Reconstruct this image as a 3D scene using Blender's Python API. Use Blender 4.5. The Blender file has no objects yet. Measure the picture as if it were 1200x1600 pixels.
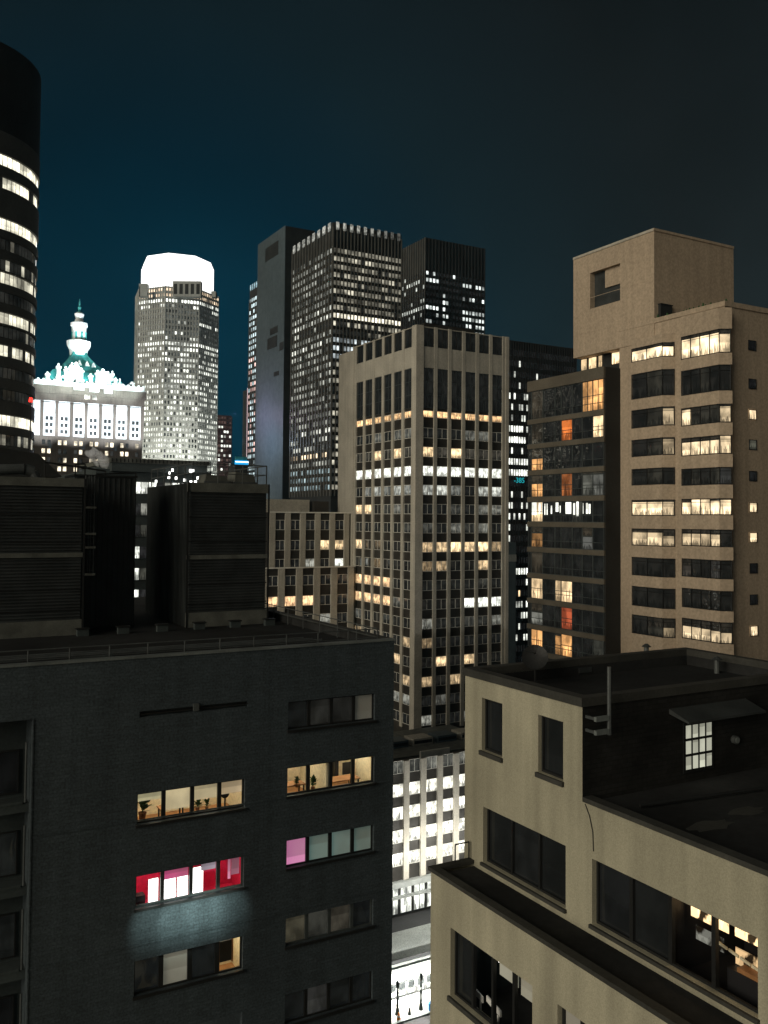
import bpy, bmesh, math, random
from mathutils import Vector, Matrix
R = math.radians
rnd = random.Random(7)
C = bpy.context.scene.collection

# ------------------------------------------------------------------ camera
F = 1400.0; PITCH = R(2.0); ROLL = R(0.45); YAW = R(60.4); HOR = 811.0
CAM = Vector((0, 0, 60))
fw = Vector((math.cos(YAW)*math.cos(PITCH), math.sin(YAW)*math.cos(PITCH), math.sin(PITCH)))
r0 = Vector((math.sin(YAW), -math.cos(YAW), 0)); u0 = r0.cross(fw)
rt = r0*math.cos(ROLL)+u0*math.sin(ROLL); up = u0*math.cos(ROLL)-r0*math.sin(ROLL)
CY = HOR - F*math.tan(PITCH)
cam = bpy.data.cameras.new('camera'); co = bpy.data.objects.new('camera', cam); C.objects.link(co)
cam.sensor_fit = 'VERTICAL'; cam.sensor_height = 24; cam.lens = 24*F/1600
cam.shift_y = (CY-800)/1600.0
cam.clip_start = 0.5; cam.clip_end = 9000
co.matrix_world = Matrix(((rt.x, up.x, -fw.x, CAM.x), (rt.y, up.y, -fw.y, CAM.y), (rt.z, up.z, -fw.z, CAM.z), (0, 0, 0, 1)))
S = bpy.context.scene
S.camera = co
S.view_settings.view_transform = 'Standard'; S.view_settings.look = 'None'
S.view_settings.exposure = 0; S.view_settings.gamma = 1
S.cycles.use_denoising = True
S.cycles.max_bounces = 6; S.cycles.diffuse_bounces = 3; S.cycles.glossy_bounces = 3
S.cycles.transparent_max_bounces = 8
S.cycles.sample_clamp_indirect = 4

# ------------------------------------------------------------------ night sky and city glow
W = bpy.data.worlds.new('World'); S.world = W; W.use_nodes = True
nt = W.node_tree; N = nt.nodes; L = nt.links
bg = N['Background']
tc = N.new('ShaderNodeTexCoord')
def wdot(v):
    d = N.new('ShaderNodeVectorMath'); d.operation = 'DOT_PRODUCT'
    L.new(tc.outputs['Generated'], d.inputs[0]); d.inputs[1].default_value = Vector(v).normalized()
    return d.outputs['Value']
def wramp(src, stops):
    r = N.new('ShaderNodeValToRGB'); e = r.color_ramp.elements
    e[0].position, e[0].color = stops[0][0], (*stops[0][1], 1)
    e[1].position, e[1].color = stops[-1][0], (*stops[-1][1], 1)
    for p, c in stops[1:-1]:
        x = e.new(p); x.color = (*c, 1)
    L.new(src, r.inputs[0]); return r.outputs[0]
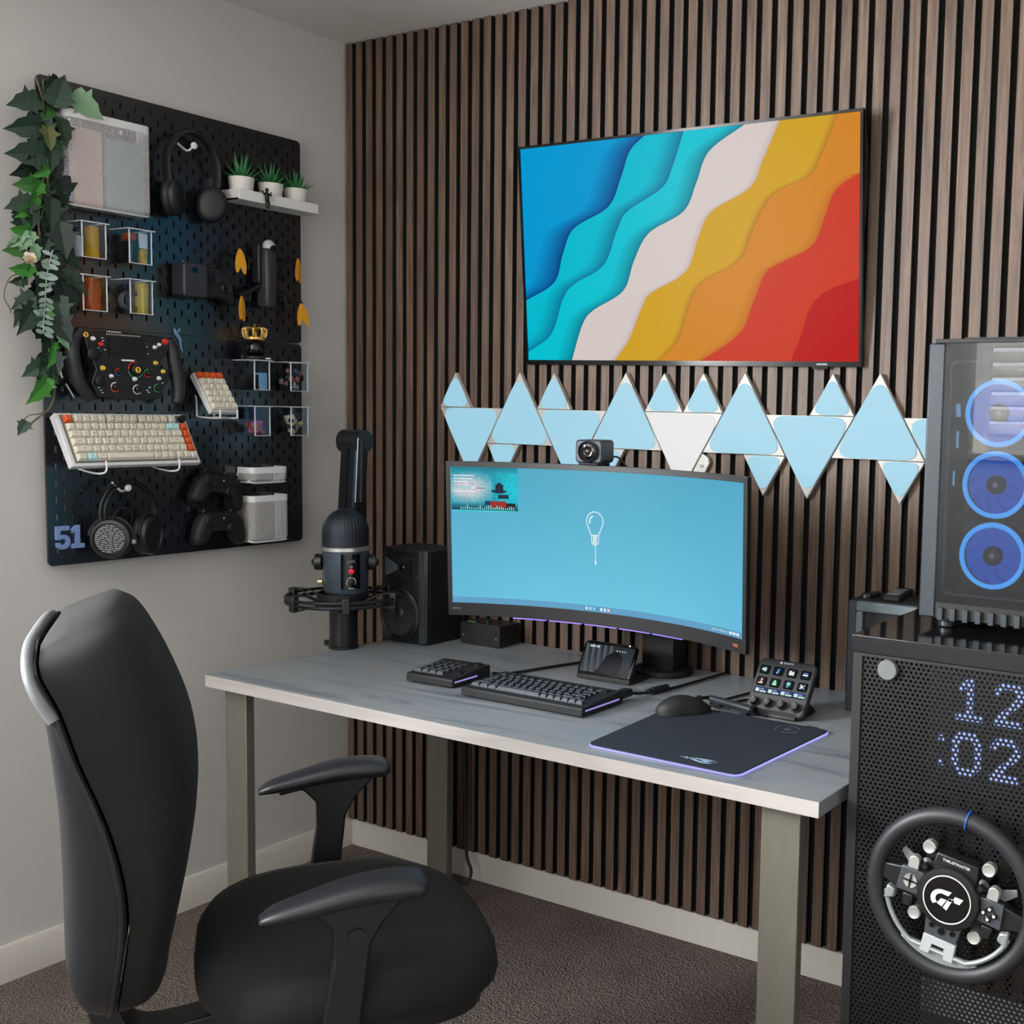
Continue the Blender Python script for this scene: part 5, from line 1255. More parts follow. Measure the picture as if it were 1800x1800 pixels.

◆ ◆ ◆ ◆ ◆ ◆ ◆

▶ Directions for this task
In the data above, please extract the lines from the first one through the line with "C = bpy.context.scene.collection", exactly, and keep pictures out.

▶ Solution
Reconstruct this image as a 3D scene using Blender's Python API. Use Blender 4.5. The Blender file has no objects yet. Measure the picture as if it were 1200x1600 pixels.
import bpy, bmesh, math, random
from mathutils import Vector, Matrix
R = math.radians
rnd = random.Random(7)
C = bpy.context.scene.collection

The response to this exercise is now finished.